Y sin embargo, Lewis sigue buceando en su propio sentimiento, intentando encontrarle un cauce, intentando volver a la vida a través de la muerte de H. Claro que se plantea si merece la pena vivir reconstruyendo los castillos asolados por esas fuerzas que no podemos controlar, si realmente merece la pena tener esperanza, si la esperanza conduce a algún lado, cuando, inesperadamente, la muerte la convierte en moneda sin valor. Claramente católico, ahora hasta Dios se le vuelve oscuro.
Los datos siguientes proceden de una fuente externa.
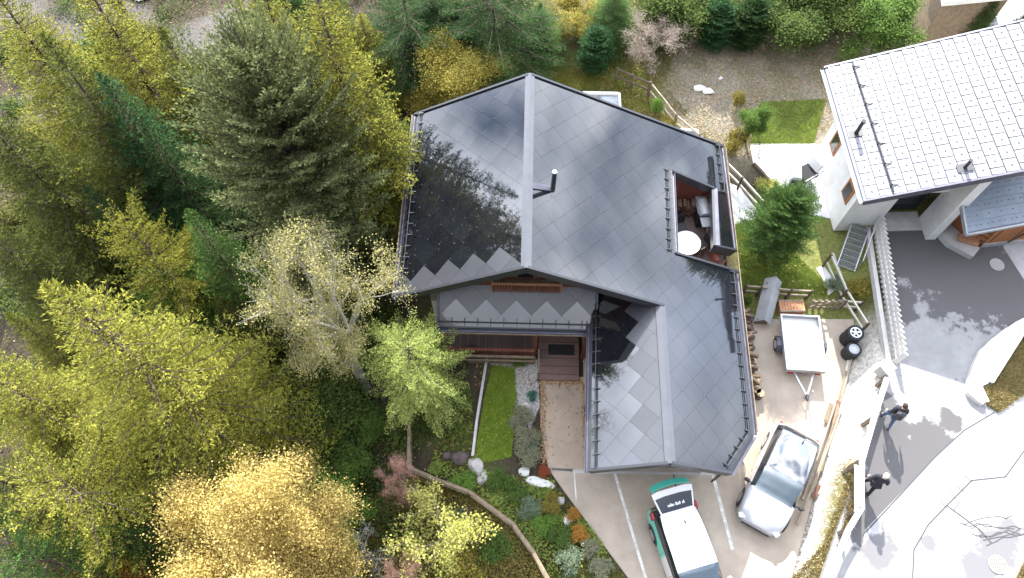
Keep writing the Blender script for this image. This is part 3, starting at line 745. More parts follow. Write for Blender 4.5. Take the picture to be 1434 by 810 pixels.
# ------------------------------------------------------------------ things on the terrace
def hloc(x, y, z): return HX @ Vector((x, y, z))
def make_table():
    t = empty('round_table', (*at(962,340,TZ+.73),TZ), 0, 'round white table on the roof terrace deck', 'table')
    mb = MB(); mb.tube([(0,0,.70),(0,0,.735)], .55, 40); mb.build('tabletop', 'table_white', t, local=True)
    mb = MB(); mb.tube([(0,0,0),(0,0,.03)], .28, 20); mb.tube([(0,0,.03),(0,0,.7)], .035, 10); mb.build('pedestal', 'steel', t, local=True); return t
make_table()
def make_chair(p, rz, label):
    t = empty('terrace_chair', p, rz, label, 'chair', 'dark chairs round the terrace table')
    MB().box((0,0,.44), (.44,.42,.03), bev=.01).build('seat', 'black_plastic', t, local=True)
    MB().box((0,.22,.68), (.42,.03,.42), rot=Matrix.Rotation(R(-12),4,'X'), bev=.01).build('backrest', 'cushion_black', t, local=True)
    for sx in (-.19,.19):
        for sy in (-.18,.18): MB().tube([(sx,sy,.43),(sx*1.1,sy*1.15,0)], .014, 6).build('leg', 'steel', t, local=True)
    return t
make_chair((*at(984,341,TZ+.5),TZ), R(-60), 'dark folding chair on the right of the round white table')
make_chair((*at(954,316,TZ+.5),TZ), R(15), 'dark chair behind the round white table against the wall')
g = empty('barbecue', (*at(986,292,TZ+.9),TZ), R(-84)+HA, 'silver lidded gas barbecue with side shelf on the roof terrace', 'barbecue')
MB().box((0,0,.45), (.75,.5,.75), bev=.02).build('cabinet', 'black_plastic', g, local=True)
mb = MB(); n = 10
vs = []; 
for x in (-.36,.36):
    for k in range(n+1): t = math.pi*k/n; vs.append((x, .25*math.cos(t), .86+.22*math.sin(t)))
fs = [[k, k+1, n+1+k+1, n+1+k] for k in range(n)]+[list(range(n+1))[::-1], list(range(n+1, 2*n+2))]
mb.add(vs, fs); lid = mb.build('lid', 'zinc', g, local=True)
MB().tube([(-.28,-.29,.95),(.28,-.29,.95)], .014, 8).build('handle', 'steel', lid, local=True)
MB().box((.62,0,.84), (.46,.46,.03), bev=.01).build('side_shelf', 'zinc', g, local=True)
MB().box((-.55,0,.84), (.3,.46,.03), bev=.01).build('side_shelf', 'zinc', g, local=True)
for sx in (-.3,.3): MB().tube([(sx,-.22,.07),(sx,-.16,.07)], .07, 12).build('wheel', 'rubber', g, local=True)
def pot(name, p, r, h, m, label, cat='pot', rim=None):
    mb = MB(); mb.tube([(0,0,0),(0,0,h*.9),(0,0,h)], [r*.72,r*.98,r], 18); o = mb.build(name, m); o.location = p; tag(o, label, cat); return o
pot('gas_bottle', (*at(970,288,TZ+.5),TZ), .16, .55, 'zinc', 'grey gas bottle beside the barbecue on the roof terrace', 'gas bottle')
pot('bucket', (*at(995,318,TZ+.3),TZ), .15, .3, 'table_white', 'small white bucket below the barbecue shelf on the terrace', 'bucket')
mb = MB(); mb.box((0,0,.2),(.5,.4,.4),bev=.12); single('cushion_bag', mb, 'cushion_black', 'dark grey bag in the top left corner of the roof terrace', 'bag').location = hloc(6.15,5.6,TZ)
rd = random.Random(4); mb = MB()
for k in range(60):
    x = 6.2+rd.uniform(0,1.1); z = TZ+.08+rd.uniform(0,.75); mb.tube([(x,5.62,z),(x+rd.uniform(-.02,.02),5.98,z)], rd.uniform(.04,.07), 7, rd.choice([0,1]))
o = hb(mb, 'terrace_firewood', ['log_bark','rust']); o.parent = None; o.matrix_world = HX; tag(o, 'rack of reddish split firewood at the back of the roof terrace', 'firewood')
# ------------------------------------------------------------------ vegetation: leaf-sized faces on real limbs
def rand_dirs(rg, n, flat=0.0):
    v = rg.normal(size=(n,3)); v[:,2] *= (1-flat); return v/np.linalg.norm(v, axis=1)[:,None]
def norm(a): return a/np.maximum(np.linalg.norm(a, axis=-1, keepdims=True), 1e-9)
def blades(pos, dirn, side, length, width):
    """rhombus blades, (n,3) arrays"""
    L_ = length[:,None]; W_ = width[:,None]
    V = np.stack([pos, pos+dirn*L_*.5+side*W_, pos+dirn*L_, pos+dirn*L_*.5-side*W_], 1).reshape(-1,3)
    F = np.arange(len(V)).reshape(-1,4); return V, F
def tube_np(segs):
    """segs: list (p,q,r0,r1,n) -> quads"""
    Vs = []; Fs = []; b = 0
    for p, q, r0, r1, n in segs:
        p = np.array(p); q = np.array(q); d = q-p; L_ = np.linalg.norm(d)
        if L_ < 1e-6: continue
        d = d/L_; a = np.cross(d, [0,0,1.0] if abs(d[2]) < .9 else [1.0,0,0]); a /= np.linalg.norm(a); c = np.cross(d, a)
        t = np.arange(n)*2*np.pi/n; ring = np.cos(t)[:,None]*a+np.sin(t)[:,None]*c
        Vs.append(p+ring*r0); Vs.append(q+ring*r1)
        k = np.arange(n); Fs.append(np.stack([b+k, b+n+k, b+n+(k+1)%n, b+(k+1)%n], 1)); b += 2*n
    return np.concatenate(Vs), np.concatenate(Fs)
def combine(parts):
    Vs = []; Fs = []; Ms = []; b = 0
    for V, F, m in parts:
        Vs.append(V); Fs.append(F+b); Ms.append(np.full(len(F), m)); b += len(V)
    return np.concatenate(Vs), np.concatenate(Fs), np.concatenate(Ms)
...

Y sin embargo, sigue hurgando dentro, intentando diferenciar a Dios de su idea de Dios, trazando la distinción entre H. y el recuerdo de H., entre la pena de ayer y la de hoy. Y ese es el proceso brutal que va llenando las páginas de estos cuadernos, la necesidad de hacer algo más con la pena que “aguantarla”.
Son muchísimas las reflexiones que van sucediendo en el libro a base de ir tirando del hilo de los sentimientos enmarañados. El proceso de su tristeza ni siquiera es lineal, es un coro de gritos desmadejados, algunos de los cuales sí encuentran una melodía en que seguir siendo y otros, se quedan como notas descartadas, que no caben en esta pequeña sinfonía del dolor. Y sin embargo, en esta partitura de la inmensa tristeza, surge un Leitmotiv esperanzador, un deseo de integrar y transformar la pena, de no dejar a los muertos completamente muertos, enterrados y silentes, de acudir a ellos desde otra perspectiva, de sentirlos como algo más que vive en nosotros. “Cuanto menos la lloro, más cercana me parece sentirla”, dice Lewis. Y así, la sombra de H. se va transformando lentamente en algo que, quizás aún no es un rayo de sol, pero que, decididamente, quiere serlo.